There are only a few tools in the toolbox for deploying troops at home. Posse Comitatus restricts the Army and Air Force from acting as police. Title 32 allows state-controlled Guard to assist, but the governor holds the keys. The Insurrection Act is the nuclear option, reserved for rebellion or collapse. None of those conditions are met. What we have instead is a president leaning on military language because law enforcement doesn’t give him the footage he wants.

To deploy “full force” here would be not only authoritarian—it would be unlawful. The Constitution sets limits for a reason: to restrain the mood of the executive. The president’s mood is not the same as an emergency. The president’s boredom is not the same as a rebellion. And the president’s desire for riot footage is not the same as lawful justification.


The Pentagon’s Eternal Question: “Define ‘Troops.’”

Officials inside the Pentagon have been here before. They know a presidential order can mean anything from “send a few marshals” to “roll tanks into downtown.” They know clarifying can cost them their jobs. They know obeying can cost them their reputations. And DHS knows its role too: print out a threat bulletin, deploy more fencing, and hold a press conference in front of a door. The spectacle matters more than the details. The military isn’t supposed to be a stage prop, but here it is again.


Portland’s Crime Data: The Dog That Didn’t Bark

Violent crime in Portland is not spiking. Saturday’s scene was a small, peaceful protest. The governor said the city was “doing just fine.” That phrase infuriates authoritarians. They require burning streets to justify their response. They require chaos to feed order. When the chaos doesn’t exist, they import it, narrate it, and demand cameras pan tighter until the fiction looks real. But fiction isn’t law. And fiction isn’t justification for sending troops into a state that has refused them.


Federalism vs. The Chyron

This is where the stakes sharpen. If the president can override a governor and deploy troops without consent, then federalism is reduced to a slogan. Today it’s Portland. Tomorrow it could be any city that displeases him. Federal property does not mean federal martial law. There are marshals for that. There are federal police for that. Replacing them with soldiers is like using a chainsaw to spread cream cheese: dangerous, clumsy, and entirely unnecessary.


The Authoritarian Playbook

Call protestors “terrorists.” Call dissent “war.” Announce “full force.” Pretend the Insurrection Act is a switch you can flip at will. That is the playbook. It’s been used before. It will be used again. The goal is not order; the goal is submission. The difference between lawful protest and rebellion collapses, and suddenly the First Amendment is a threat rather than a right.

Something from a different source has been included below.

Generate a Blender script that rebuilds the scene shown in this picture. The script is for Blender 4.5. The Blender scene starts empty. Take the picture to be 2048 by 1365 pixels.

This is not just fascist in spirit—it is fascist in practice. Using the military against your own people is the textbook definition of authoritarian overreach. It’s what the Constitution was written to prevent. It’s what generations of soldiers swore they would never do. To say “by any means necessary” in defense of a federal building is to announce that rights, laws, and limits are optional. That is not democracy. That is autocracy wearing a flag as a cape.


The Stakes Beyond Portland

Set the precedent here, and you invite it everywhere. Deploy troops today in Portland, and tomorrow in Detroit, Dallas, or Des Moines. Blue cities are the opening act, but the play runs long. Once normalized, the line between military and police blurs, then vanishes. The First Amendment becomes a casualty of convenience. And every protest, no matter how peaceful, becomes one commander-in-chief’s excuse to rattle sabers.


Portland’s Answer

The city refused the script. No riots, no flames, no manufactured backdrop for campaign ads. Just people, governing themselves, insisting that troops are not needed. Portlanders refused to burn for his storyline. That refusal is powerful. Authoritarians depend on spectacle; without it, they look ridiculous. And ridicule is lethal to power built on theater.


The City That Wouldn’t Burn

A president tried to conscript Portland into his war movie. Oregon told him no. The Pentagon hesitated. DHS hedged. Congress muttered. Residents brewed coffee. And the law remained: troops do not belong in cities that never asked for them, rights are not props for weekend rallies, and the First Amendment is not negotiable. Fascism is loud. Democracy is steady. Portland chose steady. The real danger was never the protestors. It was the script.